WHAT YOU WILL DO
Look at the data below and print exactly the lines from its first line through the line with "scene.camera = camo"; the pictures stay out of the copy.

RECORDS PROVIDED

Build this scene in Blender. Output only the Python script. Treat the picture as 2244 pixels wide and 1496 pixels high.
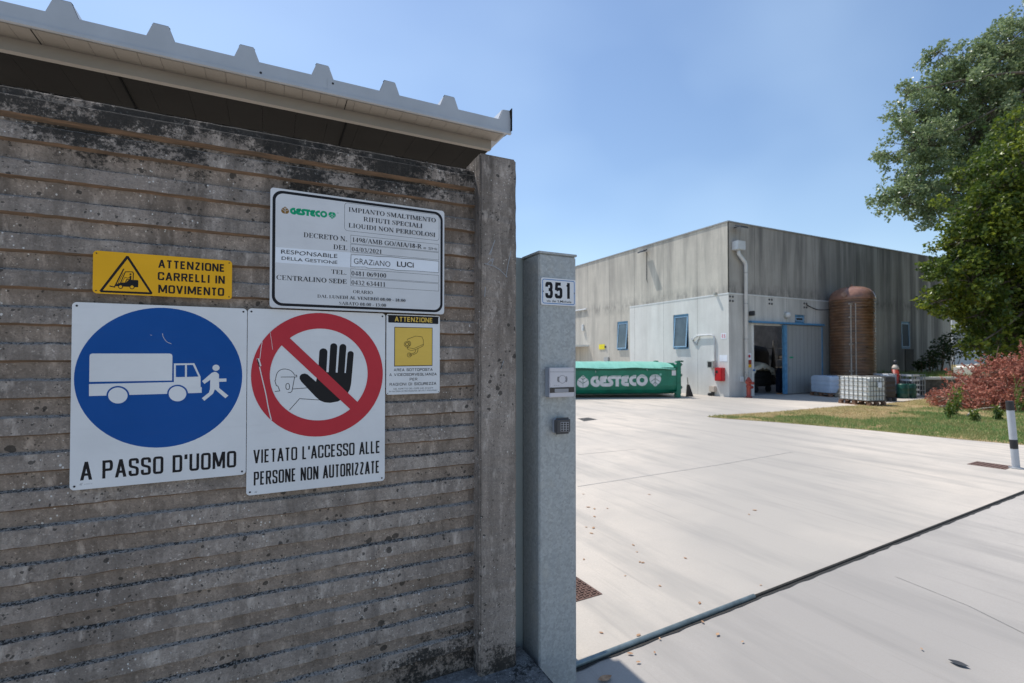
import bpy, bmesh, math, random
from math import sin, cos, pi, radians as R, sqrt, atan2
from mathutils import Vector, noise as mnoise
random.seed(7)
for o in list(bpy.data.objects): bpy.data.objects.remove(o)
scene = bpy.context.scene
COL = scene.collection

# ------------------------------------------------------------------ camera, sky, sun, exposure
# World axes: X runs along the boundary wall, Y into the yard, Z up.  Metres.
YAW, PITCH, EYE = 26.3, 0.9, 1.65
cam = bpy.data.cameras.new("camera"); camo = bpy.data.objects.new("camera", cam); COL.objects.link(camo)
camo.location = (0, 0, EYE); camo.rotation_euler = (R(90 + PITCH), 0, R(-YAW))
cam.sensor_width = 36; cam.lens = 1072 / 2244 * 36; cam.shift_y = 18 / 2244
cam.clip_start = 0.05; cam.clip_end = 3000
cam.dof.use_dof = True; cam.dof.focus_distance = 2.1; cam.dof.aperture_fstop = 4.0
scene.camera = camo

SUN = Vector((0.20, -0.46, -1.0)).normalized()          # direction the light travels
ELEV = math.asin(-SUN.z); AZ = atan2(-SUN.x, -SUN.y)      # where the sun stands
world = bpy.data.worlds.new("World"); scene.world = world; world.use_nodes = True
wt = world.node_tree; wt.nodes.clear()
sky = wt.nodes.new("ShaderNodeTexSky"); sky.sky_type = 'NISHITA'; sky.sun_disc = False
sky.sun_elevation = ELEV; sky.sun_rotation = AZ
sky.air_density = 1.15; sky.dust_density = 0.45; sky.ozone_density = 2.6; sky.altitude = 40
bg = wt.nodes.new("ShaderNodeBackground"); bg.inputs[1].default_value = 0.143
wo = wt.nodes.new("ShaderNodeOutputWorld")
tc = wt.nodes.new("ShaderNodeTexCoord"); mp = wt.nodes.new("ShaderNodeMapping"); mp.inputs['Scale'].default_value = (1.2, 2.4, 3.0)
nz = wt.nodes.new("ShaderNodeTexNoise"); nz.inputs['Scale'].default_value = 1.1; nz.inputs['Detail'].default_value = 3; nz.inputs['Roughness'].default_value = .42
rp = wt.nodes.new("ShaderNodeValToRGB"); rp.color_ramp.elements[0].position = .48; rp.color_ramp.elements[1].position = .95
rp.color_ramp.elements[1].color = (.3, .3, .3, 1)
mx = wt.nodes.new("ShaderNodeMix"); mx.data_type = 'RGBA'; mx.inputs[7].default_value = (5.9, 7.5, 8.8, 1)
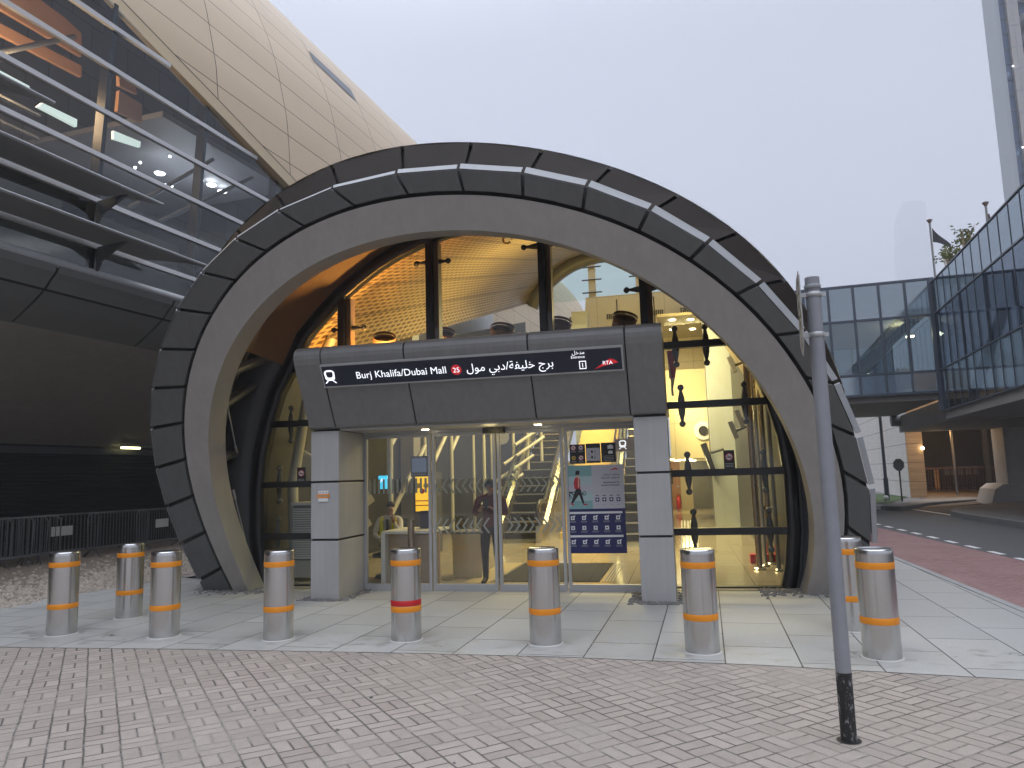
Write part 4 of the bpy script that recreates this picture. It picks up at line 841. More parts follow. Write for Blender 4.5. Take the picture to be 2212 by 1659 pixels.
for i, (px, v) in enumerate(((1640, 5.2), (1654, 5.0), (1672, 4.7))):
    q = at(px, 1150, FF, 1, v); t = thing('stanchion', ('short chrome stanchion behind the bronze poles', 'chrome stanchion beside the red box', 'chrome stanchion close to the right frame')[i], 'stanchion', FF, (q.x, v, 0), 'chrome stanchions')
    part(MB().tube([(q.x, v, .03), (q.x, v, .95)], .035, 12), 'post', 'chrome', t); part(MB().lathe([(.001, .96), (.04, .95), (.04, .9)], 12, (q.x, v, 0)), 'cap', 'handrail', t); part(MB().lathe([(.17, .012), (.16, .03), (.04, .05)], 16, (q.x, v, 0)), 'foot', 'chrome', t)
q = at(1466, 1088, FF, 1, 23); fx_ = thing('fire_extinguisher', 'red fire extinguisher beside the wooden door at the far end', 'extinguisher', FF, (q.x, 23, 0)); part(MB().lathe([(.001, .03), (.1, .03), (.1, .52), (.04, .62), (.03, .68)], 14, (q.x, 23, 0)), 'cylinder', 'red_paint', fx_); part(MB().tube([(q.x, 23, .68), (q.x + .1, 22.95, .6), (q.x + .12, 22.95, .25)], .015, 6), 'hose', 'plastic_black', fx_)
q0, q1 = at(1441, 758, FF, 1, 2.2), at(1449, 855, FF, 1, 2.2); fl = thing('hall_flag', 'narrow red and white flag hanging beside the porch', 'flag', FF, (q0.x, 2.2, q1.z))
part(MB().tube([(q0.x, 2.2, q0.z), (q0.x + .06, 2.2, q1.z)], .01, 6), 'pole', 'aluminium', fl)
mb = MB(); zz = lambda t: q0.z + (q1.z - q0.z) * t
mb.loft([[(q0.x + .01, 2.19, zz(t)), (q0.x + .06 + .02 * math.sin(t * 7), 2.2, zz(t)), (q0.x + .10 + .03 * math.sin(t * 5), 2.26, zz(t) + .02)] for t in (0, .15, .3, .45, .62)], closed=False); part(mb, 'red_field', 'red_paint', fl)
mb = MB(); mb.loft([[(q0.x + .03, 2.19, zz(t)), (q0.x + .05, 2.2, zz(t)), (q0.x + .10 - (t - .62) * .15, 2.26, zz(t) + .02)] for t in (.62, .75, .9, 1.)], closed=False); part(mb, 'white_field', 'white_paint', fl)
# cameras and monitors near the right glass, hall monitor
for i, (px, py, v, lb) in enumerate(((1582, 788, 6, 'white camera box high on the column beside the lattice'), (1598, 905, 5, 'tilted panel light near the bronze poles, upper'), (1585, 930, 5, 'tilted panel light near the bronze poles, lower'))):
    q = at(px, py, FF, 1, v); t = thing('tilted_lamp', lb, 'lamp', FF, q, 'fittings on arms by the right glass')
    part(MB().prism([q + V3((-.10, 0, .17)), q + V3((-.01, 0, .19)), q + V3((.09, 0, -.14)), q + V3((.01, 0, -.17))], (0, .1, 0)), 'housing', 'steel_grey', t, bevel=.01); part(MB().tube([q + V3((.05, .1, 0)), q + V3((.3, .3, .1))], .03, 8), 'arm', 'steel_grey', t)
q = at(1535, 985, FF, 1, 12.5); t = thing('hall_monitor', 'black monitor hanging sideways from the hall ceiling', 'monitor', FF, q); part(MB().prism([q + V3((-.25, 0, .35)), q + V3((.0, 0, -.45)), q + V3((.12, 0, -.42)), q + V3((-.1, 0, .4))], (0, .9, 0)), 'case', 'plastic_black', t); part(MB().tube([q + V3((.03, .4, .1)), q + V3((.4, .4, .2))], .04, 8), 'bracket', 'steel_dark', t)
# round air nozzles standing on top of the porch, behind the glass
for i, (px, py) in enumerate(((830, 732), (957, 722), (1085, 712), (1209, 699), (1350, 688))):
    q = at(px, py, FF, 1, 1.95); t = thing('air_nozzle', ('round brown air nozzle above the left end of the sign', 'round brown air nozzle half hidden by the second black mullion', 'round brown air nozzle above the middle of the sign', 'round brown air nozzle just right of the third black mullion', 'round brown air nozzle above the Arabic entrance lettering')[i], 'air nozzle', FF, (q.x, 1.95, 3.53), 'air nozzles on top of the porch')
    ax_ = V3((.25, -.55, .8)).normalized(); c0 = V3((q.x, 1.95, q.z + .0))
    part(MB().tube([c0 - ax_ * .28, c0 - ax_ * .05, c0], [.185, .19, .19], 20, caps=False), 'drum', 'bronze_lining', t); part(MB().tube([c0, c0 + ax_ * .05], [.205, .20], 20, caps=False), 'rim', 'bronze_lining', t); part(MB().tube([c0 - ax_ * .05, c0 - ax_ * .04], .185, 20), 'throat', 'bronze_tube', t)
    part(MB().tube([c0 - ax_ * .25, V3((q.x, 2.1, 3.4))], .12, 14), 'neck', 'steel_dark', t)
part(MB().box(-2.45, 2.45, 1.35, 2.4, 3.2, 3.45), 'lobby_roof', 'steel_dark', hall)
q = at(1096, 517, FF, 1, 4); t = thing('ring_lamp', 'small brass ring lamp hanging from the lattice ceiling', 'lamp', FF, q); part(MB().tube([q + V3((.09 * math.cos(a), .03 * math.sin(a), .09 * math.sin(a))) for a in [k * .5 for k in range(12)]], .022, 8), 'ring', 'bronze_tube', t); part(MB().tube([q + V3((-.02, 0, .1)), q + V3((-.02, 0, .6))], .008, 6), 'rod', 'bronze_tube', t)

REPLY
Build this scene in Blender. Output only the Python script. Treat the picture as 2244 pixels wide and 1496 pixels high.
import bpy, bmesh, math, random
from math import sin, cos, pi, radians as R, sqrt, atan2
from mathutils import Vector, noise as mnoise
random.seed(7)
for o in list(bpy.data.objects): bpy.data.objects.remove(o)
scene = bpy.context.scene
COL = scene.collection

# ------------------------------------------------------------------ camera, sky, sun, exposure
# World axes: X runs along the boundary wall, Y into the yard, Z up.  Metres.
YAW, PITCH, EYE = 26.3, 0.9, 1.65
cam = bpy.data.cameras.new("camera"); camo = bpy.data.objects.new("camera", cam); COL.objects.link(camo)
camo.location = (0, 0, EYE); camo.rotation_euler = (R(90 + PITCH), 0, R(-YAW))
cam.sensor_width = 36; cam.lens = 1072 / 2244 * 36; cam.shift_y = 18 / 2244
cam.clip_start = 0.05; cam.clip_end = 3000
cam.dof.use_dof = True; cam.dof.focus_distance = 2.1; cam.dof.aperture_fstop = 4.0
scene.camera = camo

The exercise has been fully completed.